The average person must think

Richard Cohen, liberal columnist for the Washington Post, has struggled with some very basic logical notions.  Today is no exception.  Today again he puts on his contrarian hat and accuses a lot of unnamed people–admirers of Sonia Sotomayor (Obama's nominee for the Supreme Court) of elitism and racism.  He writes:

With the nose of a trained columnist, I detect the whiff of elitism-cum-racism emanating from the nomination of Sonia Sotomayor to the Supreme Court. The whiff does not come — Rush Limbaugh and Newt Gingrich notwithstanding — from Sotomayor's own statements; nor does it come from her controversial decision upholding race-based affirmative action. It comes, instead, from the general expression of wow about her background. Imagine, someone from the projects is a success!

"Nobody expects you to be chosen someday for the Supreme Court when your father was a welder with a third-grade education," wrote Richard Lacayo in Time magazine. He is right — the expectations are all otherwise. You can see them on display in many of the reports about Sotomayor's background. She was raised in public housing projects. She grew up in the Bronx, which the average person must think of as a particularly nasty part of Mumbai, and she is, finally and incriminatingly, Puerto Rican. This is all, apparently, very hard to imagine.

With the nose of a trained nonsequitarian, I detect a whiff of it-does-not-follow here.  Cohen's only evidence of a "general expression of wow" is some guy writing in Time and his own "the average person must think."  He then goes on to debunk this not-established-to-exist general expression by running through a list of unnusually successful (and therefore completely unrepresentative) people (for any background) who come from public housing projects (Mike Tyson, Jay-Z, Ken Auletta, etc.).  No one can plausibly deny the empirical possibility of being a success in any endeavor despite having been born in the projects.  But what wows people are the probabilities.  As Cohen ought to know, the expectations for people in the projects are indeed very different, not out of racisim, but out of a realistic sense of how one is successful in America.  I doubt it is really elitism to think that.

Mission accomplished

Robert Samuelson, opinion writer for the Post, thinks the Press has been too kind to Obama.  They are, he claims, "infatuated" with him; they have, as it were, a crush on Obama.  What is the evidence for this claim?  Why, studies, of course:

Obama has inspired a collective fawning. What started in the campaign (the chief victim was Hillary Clinton, not John McCain) has continued, as a study by the Pew Research Center's Project for Excellence in Journalism shows. It concludes: "President Barack Obama has enjoyed substantially more positive media coverage than either Bill Clinton or George W. Bush during their first months in the White House."

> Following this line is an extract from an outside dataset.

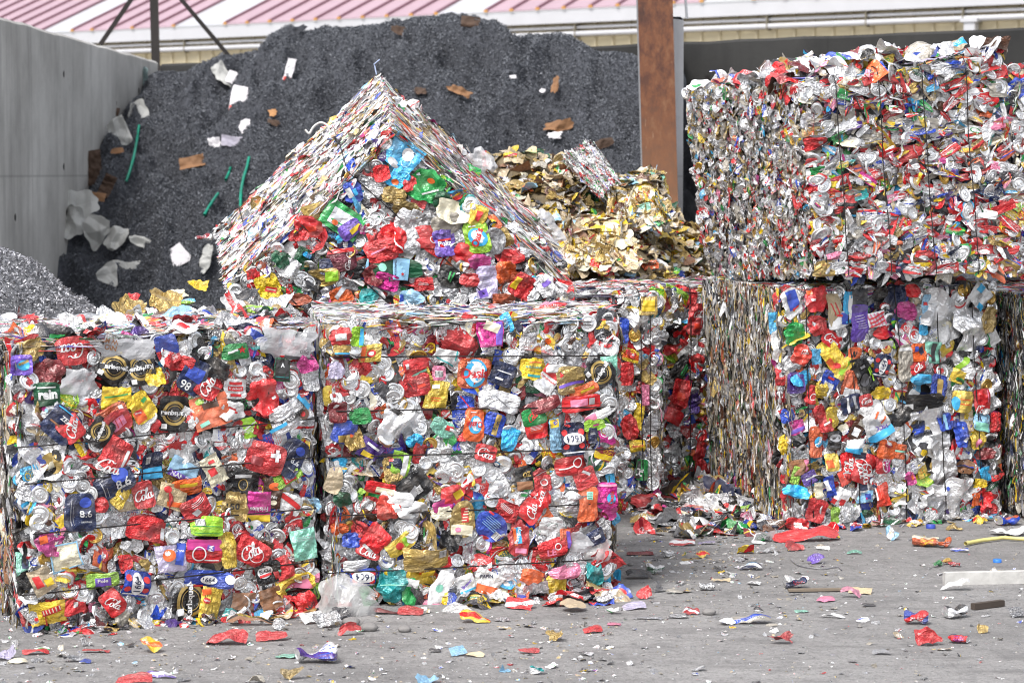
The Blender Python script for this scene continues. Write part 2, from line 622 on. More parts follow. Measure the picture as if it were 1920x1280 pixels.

The study examined 1,261 stories by The Post, the New York Times, ABC, CBS and NBC, Newsweek magazine and the "NewsHour" on PBS. Favorable articles (42 percent) were double the unfavorable (20 percent), while the rest were "neutral" or "mixed." Obama's treatment contrasts sharply with coverage in the first two months of the Bush (22 percent of stories favorable) and Clinton (27 percent) presidencies.

Unlike George Bush and Bill Clinton, Obama received favorable coverage in both news columns and opinion pages. The nature of stories also changed. "Roughly twice as much of the coverage of Obama (44 percent) has concerned his personal and leadership qualities than was the case for Bush (22 percent) or Clinton (26 percent)," the report said. "Less of the coverage, meanwhile, has focused on his policy agenda."

Gee.  None of this supports Samuelson's claim that there is "collective fawning" or "infatuation" on the part of the media for Obama.  Besides, he's not even mildly suspicious of the metrics of the study.  What does it mean, for instance, that an article is "favorable"?   Does it advocate Obama's position (whatever that may be) or does it just report that that position enjoys broad support?  Newspapers are filled with all kinds of articles (many of them are of the inside baseball variety); lumping them all together under the simple "favorable/unfavorable" metric is bound to obfuscate questions of bias rather than clarify them.  More importantly, however, increasing "unfavorable" does not entail that the press has grown any more critical or skeptical.  Knee-jerk skepticism in the name of balance is (ironically) worse than none at all.  Finally, its seems wrong to presume, as Samuelson has, that there is some ideal position for the favorable/unfavorable ratings.  Perhaps this is where it ought to be.  But that's another matter.